* Start Given information *

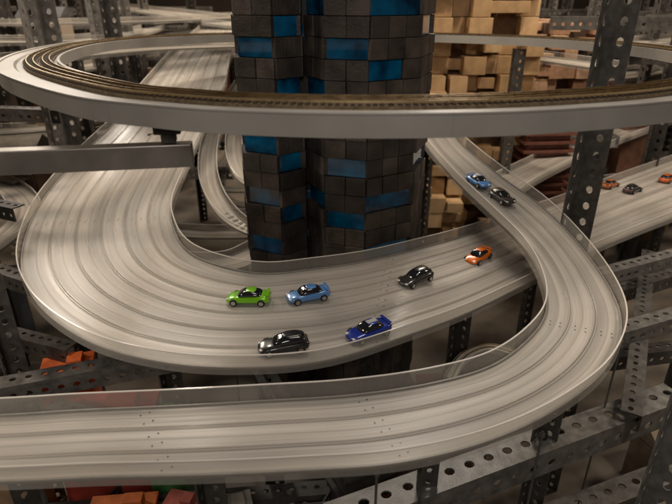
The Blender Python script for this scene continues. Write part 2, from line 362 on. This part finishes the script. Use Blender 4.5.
RH=.385;CW=.42
for poly,wins in COLS:
    n=len(poly);c=Vector((sum(p[0] for p in poly)/n,sum(p[1] for p in poly)/n,0))
    ins=[c+(Vector((p[0],p[1],0))-c)*.90 for p in poly]
    vs=[(p.x,p.y-12,0) for p in ins]+[(p.x,p.y-12,12) for p in ins]
    new_obj("tower_core",vs,[(i,(i+1)%n,n+(i+1)%n,n+i) for i in range(n)]+[tuple(range(n,2*n))],M_core,tw)
    for fi in range(n):
        a=Vector((*poly[fi],0));b=Vector((*poly[(fi+1)%n],0));L=(b-a).length;t=(b-a)/L;out=Vector((t.y,-t.x,0))
        nc=max(1,round(L/CW));cw=L/nc;R=Matrix.Rotation(math.atan2(t.y,t.x),3,'Z')
        k=MB();rows=int(12/RH);wl=wins.get(fi,[])
        k.box((a+b)/2-out*.088+Vector((0,-12,6)),(L-.03,.012,11.9),R)
        for r in range(rows):
            z=(r+.5)*RH
            wn_here=any(abs(z-w)<RH*.5 for w in wl)
            gap=-1
            if wn_here and nc>2 and random.random()<.3:gap=random.choice((0,nc-1))
            rj=random.uniform(-.02,.035)
            for q in range(nc):
                ctr=a+t*((q+.5)*cw)
                if wn_here and q!=gap:continue
                j=rj+random.uniform(-.014,.014)
                k.box(ctr+out*(j-.03)+Vector((0,-12,z)),(cw-.012,.12,RH-.012),R,mi=random.choice((0,0,1)))
            if wn_here:
                q0,q1=0,nc
                if gap==0:q0=1
                elif gap>0:q1=nc-1
                kb=MB();kb.box(a+t*((q0+q1)/2*cw)-out*.055+Vector((0,-12,z)),((q1-q0)*cw-.02,.03,RH-.02),R);kb.obj("window",M_blue,tw)
        k.obj("tile_cladding",(M_tile,M_tile2),tw,.012)

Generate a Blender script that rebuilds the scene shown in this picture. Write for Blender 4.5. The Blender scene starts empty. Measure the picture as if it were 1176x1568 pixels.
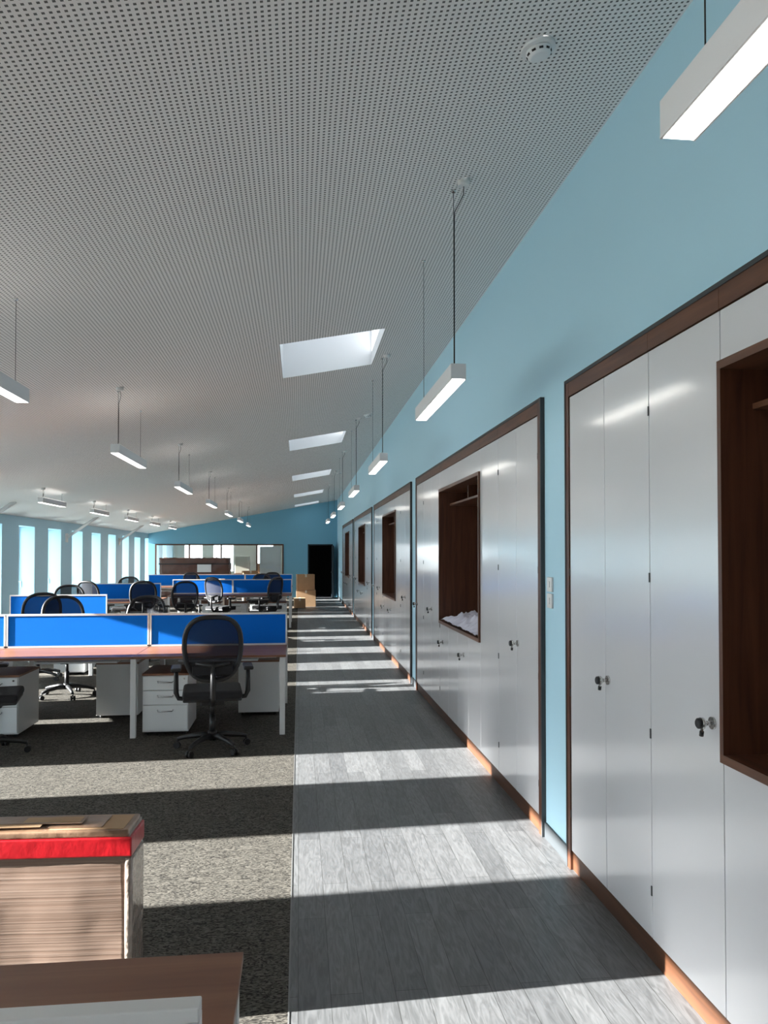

* End Given information *

*What is required:*
Transcribe the listing in full and omit the pictures.

*Reply to the task:*
The Blender Python script for this scene continues. Write part 2, from line 362 on. This part finishes the script. Use Blender 4.5.
RH=.385;CW=.42
for poly,wins in COLS:
    n=len(poly);c=Vector((sum(p[0] for p in poly)/n,sum(p[1] for p in poly)/n,0))
    ins=[c+(Vector((p[0],p[1],0))-c)*.90 for p in poly]
    vs=[(p.x,p.y-12,0) for p in ins]+[(p.x,p.y-12,12) for p in ins]
    new_obj("tower_core",vs,[(i,(i+1)%n,n+(i+1)%n,n+i) for i in range(n)]+[tuple(range(n,2*n))],M_core,tw)
    for fi in range(n):
        a=Vector((*poly[fi],0));b=Vector((*poly[(fi+1)%n],0));L=(b-a).length;t=(b-a)/L;out=Vector((t.y,-t.x,0))
        nc=max(1,round(L/CW));cw=L/nc;R=Matrix.Rotation(math.atan2(t.y,t.x),3,'Z')
        k=MB();rows=int(12/RH);wl=wins.get(fi,[])
        k.box((a+b)/2-out*.088+Vector((0,-12,6)),(L-.03,.012,11.9),R)
        for r in range(rows):
            z=(r+.5)*RH
            wn_here=any(abs(z-w)<RH*.5 for w in wl)
            gap=-1
            if wn_here and nc>2 and random.random()<.3:gap=random.choice((0,nc-1))
            rj=random.uniform(-.02,.035)
            for q in range(nc):
                ctr=a+t*((q+.5)*cw)
                if wn_here and q!=gap:continue
                j=rj+random.uniform(-.014,.014)
                k.box(ctr+out*(j-.03)+Vector((0,-12,z)),(cw-.012,.12,RH-.012),R,mi=random.choice((0,0,1)))
            if wn_here:
                q0,q1=0,nc
                if gap==0:q0=1
                elif gap>0:q1=nc-1
                kb=MB();kb.box(a+t*((q0+q1)/2*cw)-out*.055+Vector((0,-12,z)),((q1-q0)*cw-.02,.03,RH-.02),R);kb.obj("window",M_blue,tw)
        k.obj("tile_cladding",(M_tile,M_tile2),tw,.012)

Generate a Blender script that rebuilds the scene shown in this picture. Write for Blender 4.5. The Blender scene starts empty. Measure the picture as if it were 1176x1568 pixels.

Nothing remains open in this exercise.